Added another spinner: “We are getting small orders that need very quick turnaround, but, compared to this time last year, we have very little backlog.”

Orders for yarn through the first seven months of the year have fallen well below the expectations of many spinners. “In the first part of the year, I think most of us thought a slowdown was the result of inventory adjustment,” said one spinner. “We knew that at the end of year, a lot of customers had a more yarn on hand that they needed. We were expecting that situation and believed that orders would return to normal once the inventory correction was over, so we weren’t too concerned. However, now it is months later and things have not appreciably changed.”

The feeling of one spinner is that the volatility of the current U.S. Presidential campaign has created an atmosphere of fear and uncertainty among consumers and businesses alike. “A lot of people are concerned about who is going to be the next President and how it is going to affect the economy and the relationship of our country with the rest of the world.

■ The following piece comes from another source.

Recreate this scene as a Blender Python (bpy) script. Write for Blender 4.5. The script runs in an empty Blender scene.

Many people are not happy with either candidate, and they are just adopting a wait-and-see attitude.”

Another spinner agreed: “There are a lot of variables that could change the whole sales picture for the remainder of the year. Election years always make me nervous, because you never know what to expect from people. Will they like what they hear and be confident about the future? Or will the scare tactics of some politicians make them close their purses until they are more secure about the direction of the economy?”

Another reason cited by an industry observer cites consumer confidence as a reason for reduced spending on textiles and apparel. “It is not that consumers are saving money; it is just the opposite. After a steady and consistent recovery from the recession, Americans are now actually spending money again on big-ticket items. Those dollars that last year were going to clothes, sheets, towels and such are now going to automobiles, home improvements, appliances, luxury vacations and things along those lines.”

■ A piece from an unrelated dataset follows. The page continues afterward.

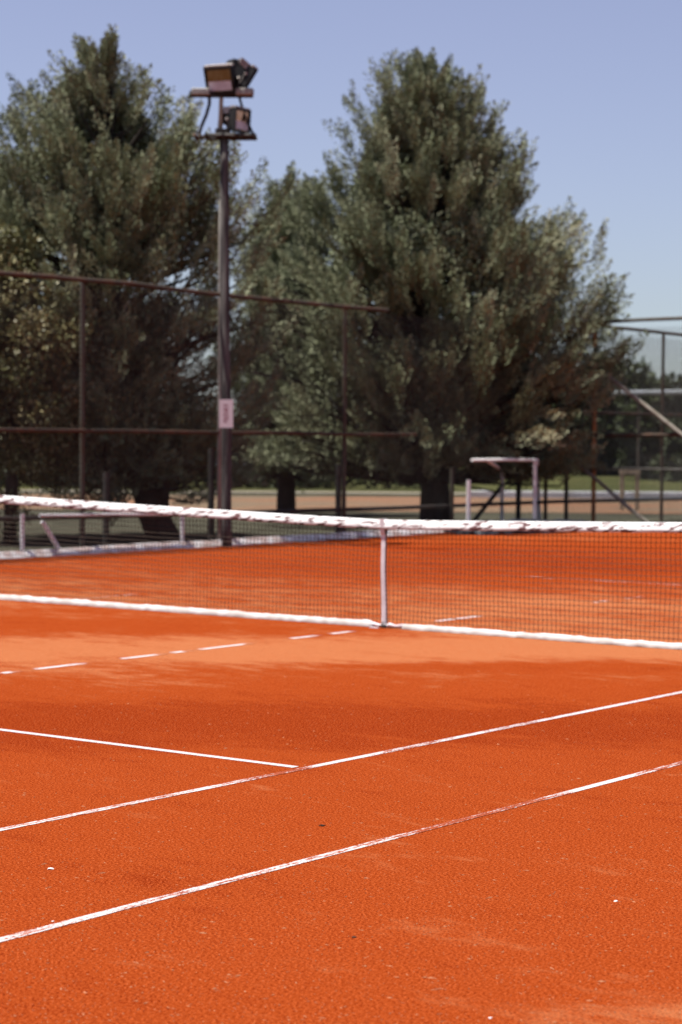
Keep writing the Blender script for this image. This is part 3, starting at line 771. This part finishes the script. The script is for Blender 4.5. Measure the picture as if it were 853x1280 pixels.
# far tree belt closing the horizon, one mass
def belt():
    rg = np.random.default_rng(44); n = 60000
    r_ = rg.uniform(-170, 190, n); d = rg.uniform(150, 165, n)
    hmax = 3.2+2.2*np.sin(r_*.21)+1.6*np.sin(r_*.083+1)+1.3*np.sin(r_*.57); hmax = np.maximum(hmax, 1.6)
    # on the left the belt is only a hedge, towards the right it is a wood
    hmax *= np.interp(r_, [-60, 4, 16, 60], [.75, .8, 1.25, 1.5])
    h = hmax*np.sqrt(rg.uniform(0, 1, n)); d += (h/hmax)*3
    base = np.array([CAM.x, CAM.y, 0])
    P = base+FHn*d[:, None]+RHn*r_[:, None]+Z*h[:, None]
    D = unit(rg.normal(0, 1, P.shape)); Nn = unit(rg.normal(0, .7, P.shape)+Z)
    return leaves_mesh('tree_belt', P, D, Nn, rg.uniform(.8, 1.4, n), rg.uniform(.5, .9, n), np.clip(.3+.3*np.sin(r_*.9)+rg.normal(0, .15, n), 0, 1), M_far, None)
b_ = belt(); stuff(b_); b_['label'] = 'far green belt of trees along the horizon'; b_['category'] = 'wood'
# clipped low hedge in front of the far building
def hedge(r0, r1, d0, hgt, label):
    rg = np.random.default_rng(int(d0)); n = 16000
    base = np.array([CAM.x, CAM.y, 0]); r_ = rg.uniform(r0, r1, n); d = d0+rg.uniform(-.6, .6, n)
    h = rg.uniform(0, 1, n)**.7*(hgt+.25*np.sin(r_*.8)+.15*np.sin(r_*2.3))
    P = base+FHn*d[:, None]+RHn*r_[:, None]+Z*h[:, None]
    o = leaves_mesh('hedge', P, unit(rg.normal(0, 1, P.shape)), unit(rg.normal(0, .7, P.shape)+Z), rg.uniform(.12, .25, n), rg.uniform(.08, .15, n), np.clip(rg.normal(.4, .2, n), 0, 1), M_far, None)
    return tag(o, label, 'hedge')
hedge(-24, 3.5, 66, .75, 'low green hedge beyond the tan court, in front of the white building')

# ------------------------------------------------------------------ far buildings
def wall_box(name, label, r0, r1, d0, dep, h, mt, nwin, roof=True):
    c_ = Vector((CAM.x, CAM.y, 0))+FH*(d0+dep/2)+RH*((r0+r1)/2)
    T = thing(name, label, 'building', c_)
    bm = bmesh.new(); box(bm, c_+Vector((0, 0, h/2-.05)), (r1-r0, dep, h+.1), (RH, FH, Vector((0, 0, 1)))); obj('wall', bm, mt, T)
    if roof:
        bm = bmesh.new(); W2 = (r1-r0)/2+.3; D_ = dep/2+.3
        v = [bm.verts.new(c_+RH*i*W2+FH*j*D_+Vector((0, 0, h))) for i, j in ((-1, -1), (1, -1), (1, 1), (-1, 1))]
        t0 = bm.verts.new(c_-RH*(W2-.8)+Vector((0, 0, h+.7))); t1 = bm.verts.new(c_+RH*(W2-.8)+Vector((0, 0, h+.7)))
        for f_ in ((v[0], v[1], t1, t0), (v[2], v[3], t0, t1), (v[1], v[2], t1), (v[3], v[0], t0), (v[3], v[2], v[1], v[0])): bm.faces.new(f_)
        obj('roof', bm, M_roof, T)
    for k in range(nwin):
        r_ = r0+(r1-r0)*(k+.5)/nwin; p = Vector((CAM.x, CAM.y, 0))+FH*(d0-.02)+RH*r_+Vector((0, 0, h*.55))
        bm = bmesh.new(); 
        for a, b, s1, s2 in ((0, .5, 1.1, .08), (0, -.5, 1.2, .08), (-.55, 0, .08, .92), (.55, 0, .08, .92)):
            box(bm, p+RH*a+Vector((0, 0, b)), (s1, .07, s2), (RH, FH, Vector((0, 0, 1))))
        o = obj('window', bm, M_whitep, T)
        bm = bmesh.new(); box(bm, p, (1.02, .03, .92), (RH, FH, Vector((0, 0, 1)))); obj('pane', bm, M_win, o)
    return T
wall_box('low_building', 'long low white building glimpsed under the trees right of the floodlight pole', -5.5, 4.6, 88, 6, 1.4, M_wall, 6)
wall_box('low_building', 'small blue walled shed glimpsed under the left tree', -11.2, -7.6, 80, 4, 1.1, M_blue, 2)
# low white wall along the path at right
c_ = Vector((CAM.x, CAM.y, 0))+FH*57.6+RH*11
bm = bmesh.new(); box(bm, c_+Vector((0, 0, .03)), (15, .22, .26), (RH, FH, Vector((0, 0, 1))))
bmesh.ops.bevel(bm, geom=list(bm.edges), offset=.02, segments=1, affect='EDGES')
tag(obj('low_wall', bm, M_wall), 'low pale wall running in front of the meadow at right', 'wall')

# ------------------------------------------------------------------ frames behind the fence
FD = 37
wf = thing('tube_frame', 'white chipped tubular frame standing behind the fence under the right tree', 'frame', Vector((CAM.x, CAM.y, 0))+FH*FD+RH*3)
def fp(px, py, dd=0): return on_x(px, py, FX+.55-dd)
def down(p): q = p.copy(); q.z = -.03; return q
bar('crossbar', fp(590, 575), fp(671, 575), .026, M_whitep, wf, 4, .01)
for px, dd in ((669, 0), (586, 0)): bar('post', down(fp(px, 575, dd)), fp(px, 575 if px > 600 else 600, dd), .036, M_whitep, wf, 3)
bar('rear_post', down(fp(628, 600, .9)), fp(628, 588, .9), .034, M_whitep, wf, 3)
bar('rear_post', down(fp(675, 600, .7)), fp(672, 590, .7), .04, M_whitep, wf, 3)
bar('side_bar', fp(671, 575), fp(672, 590, .7), .035, M_whitep, wf)
bar('side_bar', fp(610, 576), fp(628, 588, .9), .03, M_whitep, wf)
TD = 47.5
tf = thing('wooden_stand', 'small tan wooden frame standing beyond the fence between the two right posts', 'stand', Vector((CAM.x, CAM.y, 0))+FH*TD+RH*6.5)
def tp(px, py): return at(px, py, TD)
for px in (778, 797): 
    bm = bmesh.new(); a = tp(px, 588); box(bm, Vector((a.x, a.y, a.z/2)), (.09, .07, a.z), (RH, FH, Vector((0, 0, 1)))); obj('upright', bm, M_tanp, tf)
bm = bmesh.new(); a = tp(787.5, 590); box(bm, a, (.46, .085, .10), (RH, FH, Vector((0, 0, 1)))); obj('top_board', bm, M_tanp, tf)

# ------------------------------------------------------------------ low dark navy mound along the foot of the corner
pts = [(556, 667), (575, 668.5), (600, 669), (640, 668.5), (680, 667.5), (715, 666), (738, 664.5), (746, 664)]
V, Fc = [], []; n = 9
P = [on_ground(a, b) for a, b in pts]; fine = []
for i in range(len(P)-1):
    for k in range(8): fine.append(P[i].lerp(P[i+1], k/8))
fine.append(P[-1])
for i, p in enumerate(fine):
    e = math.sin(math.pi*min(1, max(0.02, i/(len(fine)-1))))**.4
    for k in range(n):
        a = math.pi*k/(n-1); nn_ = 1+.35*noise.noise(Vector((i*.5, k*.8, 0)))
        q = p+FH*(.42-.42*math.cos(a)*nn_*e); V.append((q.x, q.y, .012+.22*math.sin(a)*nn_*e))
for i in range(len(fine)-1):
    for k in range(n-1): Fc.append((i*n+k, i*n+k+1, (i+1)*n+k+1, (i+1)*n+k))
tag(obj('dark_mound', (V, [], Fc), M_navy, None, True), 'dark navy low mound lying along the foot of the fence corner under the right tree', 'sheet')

An industry executive noted that a considerable difference in the business climate today, as opposed to five years ago, is that the position of the industry in the marketplace is now much more robust. “In the past, it was always either boom or bust. We were either running flat out or closing plants. Today, that is not happening. There is enough business to go around. Our complaint isn’t that business is terrible. It isn’t. It just isn’t as good as it was last year.”

Cotton Prices Increase

Cotton prices have begun to increase for the first time in over a year.  As of August 12, spot quotations for the base quality cotton (color 41, leaf 4, staple 34, mike 35-36 and 43-49, strength 27.0-28.9, uniformity 81.0-81.9) averaged 72.06 cents per pound, down slightly from the 72.75 cents of the previous week, but up substantially from the 60.92 cents reported during the same period last year.